▶ _The input_:
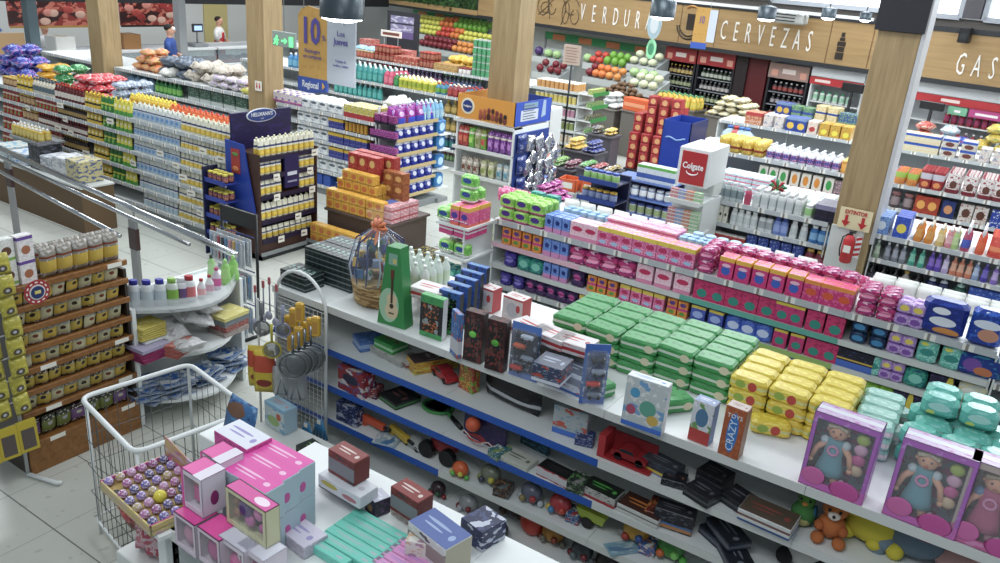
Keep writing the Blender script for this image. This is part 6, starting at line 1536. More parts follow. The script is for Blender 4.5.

--

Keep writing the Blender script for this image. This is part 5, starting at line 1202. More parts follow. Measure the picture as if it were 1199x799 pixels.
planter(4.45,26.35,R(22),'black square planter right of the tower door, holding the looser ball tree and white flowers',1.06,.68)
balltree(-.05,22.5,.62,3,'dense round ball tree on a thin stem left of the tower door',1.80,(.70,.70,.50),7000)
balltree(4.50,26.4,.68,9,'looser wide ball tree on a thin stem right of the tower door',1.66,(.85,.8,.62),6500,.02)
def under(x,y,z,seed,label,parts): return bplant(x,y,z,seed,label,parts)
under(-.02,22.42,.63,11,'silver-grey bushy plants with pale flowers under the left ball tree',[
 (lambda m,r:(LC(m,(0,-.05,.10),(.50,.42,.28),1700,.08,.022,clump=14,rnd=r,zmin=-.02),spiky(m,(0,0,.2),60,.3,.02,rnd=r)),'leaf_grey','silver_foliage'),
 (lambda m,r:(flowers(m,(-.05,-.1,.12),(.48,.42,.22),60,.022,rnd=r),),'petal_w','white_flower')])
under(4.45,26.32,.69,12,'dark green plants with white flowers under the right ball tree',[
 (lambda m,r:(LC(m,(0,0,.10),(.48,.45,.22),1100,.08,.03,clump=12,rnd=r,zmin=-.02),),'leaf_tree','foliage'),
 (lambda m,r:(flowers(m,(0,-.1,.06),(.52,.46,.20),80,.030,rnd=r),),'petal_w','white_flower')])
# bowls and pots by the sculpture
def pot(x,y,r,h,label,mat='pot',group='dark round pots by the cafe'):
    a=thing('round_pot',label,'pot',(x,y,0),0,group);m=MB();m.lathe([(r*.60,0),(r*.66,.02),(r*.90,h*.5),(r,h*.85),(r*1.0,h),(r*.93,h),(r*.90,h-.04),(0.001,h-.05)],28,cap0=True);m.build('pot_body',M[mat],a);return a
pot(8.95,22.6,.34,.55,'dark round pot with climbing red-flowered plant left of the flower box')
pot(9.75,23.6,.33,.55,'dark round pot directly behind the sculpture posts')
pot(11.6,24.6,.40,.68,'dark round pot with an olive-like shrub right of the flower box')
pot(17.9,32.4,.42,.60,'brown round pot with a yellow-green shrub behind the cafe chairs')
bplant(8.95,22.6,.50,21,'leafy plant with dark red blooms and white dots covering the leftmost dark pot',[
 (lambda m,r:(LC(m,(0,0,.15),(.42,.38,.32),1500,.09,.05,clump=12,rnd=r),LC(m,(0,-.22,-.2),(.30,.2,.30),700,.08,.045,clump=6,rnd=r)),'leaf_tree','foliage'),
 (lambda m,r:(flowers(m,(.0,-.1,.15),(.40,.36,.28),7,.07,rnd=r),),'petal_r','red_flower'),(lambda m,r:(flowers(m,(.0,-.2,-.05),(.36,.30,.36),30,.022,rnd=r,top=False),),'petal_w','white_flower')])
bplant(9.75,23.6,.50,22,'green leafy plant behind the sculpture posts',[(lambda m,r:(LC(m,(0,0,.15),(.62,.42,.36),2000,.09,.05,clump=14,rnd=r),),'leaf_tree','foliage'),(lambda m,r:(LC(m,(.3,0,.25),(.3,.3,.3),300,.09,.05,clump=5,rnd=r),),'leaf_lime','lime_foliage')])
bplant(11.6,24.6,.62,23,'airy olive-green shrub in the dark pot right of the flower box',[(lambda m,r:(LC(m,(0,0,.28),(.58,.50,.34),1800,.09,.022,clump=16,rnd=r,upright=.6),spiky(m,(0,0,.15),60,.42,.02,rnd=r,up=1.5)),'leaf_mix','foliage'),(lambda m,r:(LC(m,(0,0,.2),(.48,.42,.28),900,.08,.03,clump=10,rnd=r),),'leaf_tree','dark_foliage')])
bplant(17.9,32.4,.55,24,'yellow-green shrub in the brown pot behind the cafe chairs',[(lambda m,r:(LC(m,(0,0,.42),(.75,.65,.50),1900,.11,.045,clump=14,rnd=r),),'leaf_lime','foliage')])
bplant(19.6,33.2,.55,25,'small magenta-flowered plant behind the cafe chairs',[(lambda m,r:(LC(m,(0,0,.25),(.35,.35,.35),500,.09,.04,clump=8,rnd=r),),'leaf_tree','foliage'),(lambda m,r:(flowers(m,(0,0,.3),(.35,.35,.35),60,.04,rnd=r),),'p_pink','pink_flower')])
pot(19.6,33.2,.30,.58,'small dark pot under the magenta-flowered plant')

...

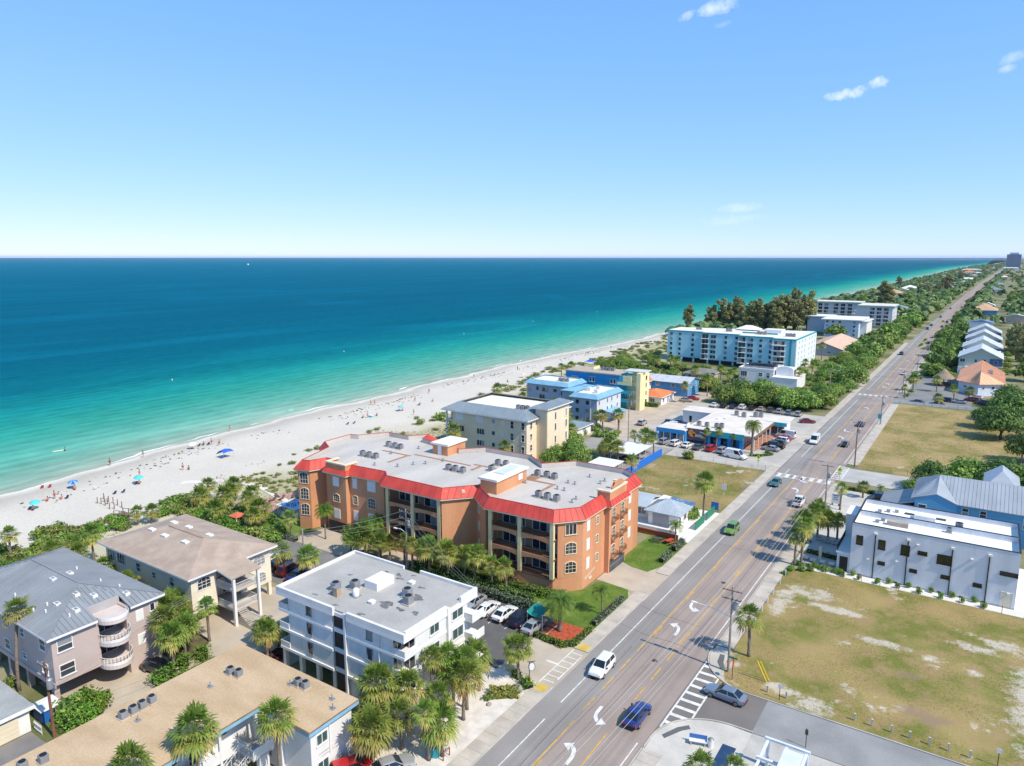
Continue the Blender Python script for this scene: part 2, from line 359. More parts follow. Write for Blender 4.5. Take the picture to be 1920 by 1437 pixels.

▶ _Short task_: Your answer should be one number: how many lines of the listing include the word "Keep".

▶ _Completed task_: 2